In honor of National Library Worker’s Day, today April 10, I asked Lee Cummings, SLU library’s STEM Research and Instruction Librarian, to sit down and speak with me about his work at Pius XII Library.

Amidst the stacks of old academic books and students engrossed in their study cubicles, we began our conversation. Cummings began his academic journey with an Industrial Engineering undergraduate degree at the University of Toledo in Ohio. Soon after working in manufacturing, Cummings decided the industry was simply not for him, and started as a part-time shelver at the public library near his home. After encouragement from a manager, Cummings pursued a Master’s degree in Library Information Science at Wayne State University. He quipped, “At the time, I didn’t know there was a graduate degree for librarians, but there is.”

Cummings first took a job in upstate New York as an engineering librarian. He explained he had a “leg up” on other librarians, and laughed “Not many librarians have engineering degrees.” He went on to describe his discovery of the opening at SLU, citing the greater variety of subtopics in the STEM field (as opposed to only Engineering) and SLU’s Jesuit identity as the main reasons for his attraction to his position.

Not many librarians have engineering degrees

— Lee Cummings, Pius XII STEM Research & Instruction Librarian

When I asked about the intricacies of his work as a research librarian, Cummings listed off the numerous responsibilities in his daily work. Managing the STEM collections as well as evaluating new and existing material are just a few of his undertakings.

However, Cummings expressed that the most interesting aspect of his work is interacting with patrons—students, faculty and staff— by assisting them in finding resources for research projects and classroom settings. One project Cummings is involved with is what he describes as “a very unique graduate research idea” that he could not divulge in order to conserve the student’s privacy, but he boasted the creativity of the graduate student’s work.

In addition to supporting students on staff for all things STEM research-related, Cummings also serves on the Faculty Senate as a liaison for the librarians to give them a voice, as well as keep them informed about the University’s innerworkings. He emphasizes that this position on the Senate is where he feels he can make an impact on the SLU community.

Out of obligation, I asked Cummings to name his favorite book, and he laughed along with me. It seemed like a difficult decision that he attempted to conquer by choosing one from each fiction and non-fiction genres.

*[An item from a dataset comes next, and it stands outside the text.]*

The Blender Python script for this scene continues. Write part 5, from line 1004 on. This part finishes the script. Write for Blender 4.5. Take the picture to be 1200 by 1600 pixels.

As he mentioned “To Kill a Mockingbird,” I excitedly agreed, sharing the same love for Harper Lee’s famous novel. Following, Cummings designated “The Short, Tragic Life of Robert Peace” as his top choice for non-fiction literature. He briefly described his connection to the subject of the story, as he grew up in a similar environment and attended a Catholic high school and entered a STEM field in college, like the main character. He said, “It was sad, but it was also a very human story.”

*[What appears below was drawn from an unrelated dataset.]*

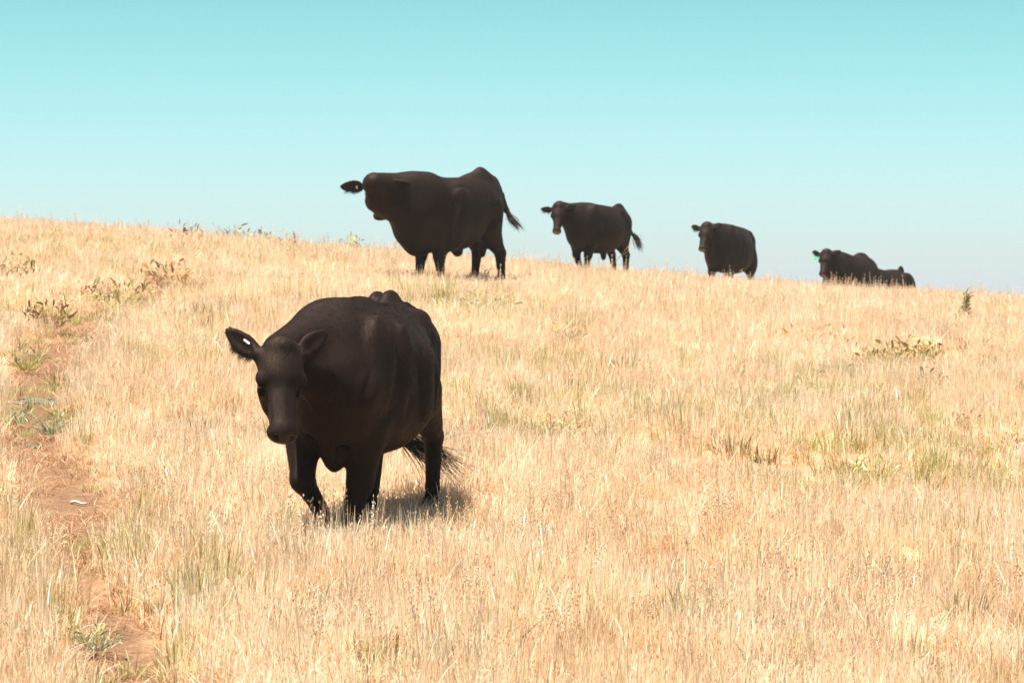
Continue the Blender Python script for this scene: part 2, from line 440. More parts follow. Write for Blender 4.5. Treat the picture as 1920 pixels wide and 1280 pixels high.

Nearing the end of our conversation, Cummings illuminated the myriad of resources available to SLU students and staff through the library. As a student, I recognize the difficulty that accompanies finding credible, reliable sources for my classes, especially in navigating the many databases and catalogues of research at the fingertips of SLU students. Cummings concluded, “If you are stuck on something, you don’t need to figure it out on your own. Librarians are always here to assist you.”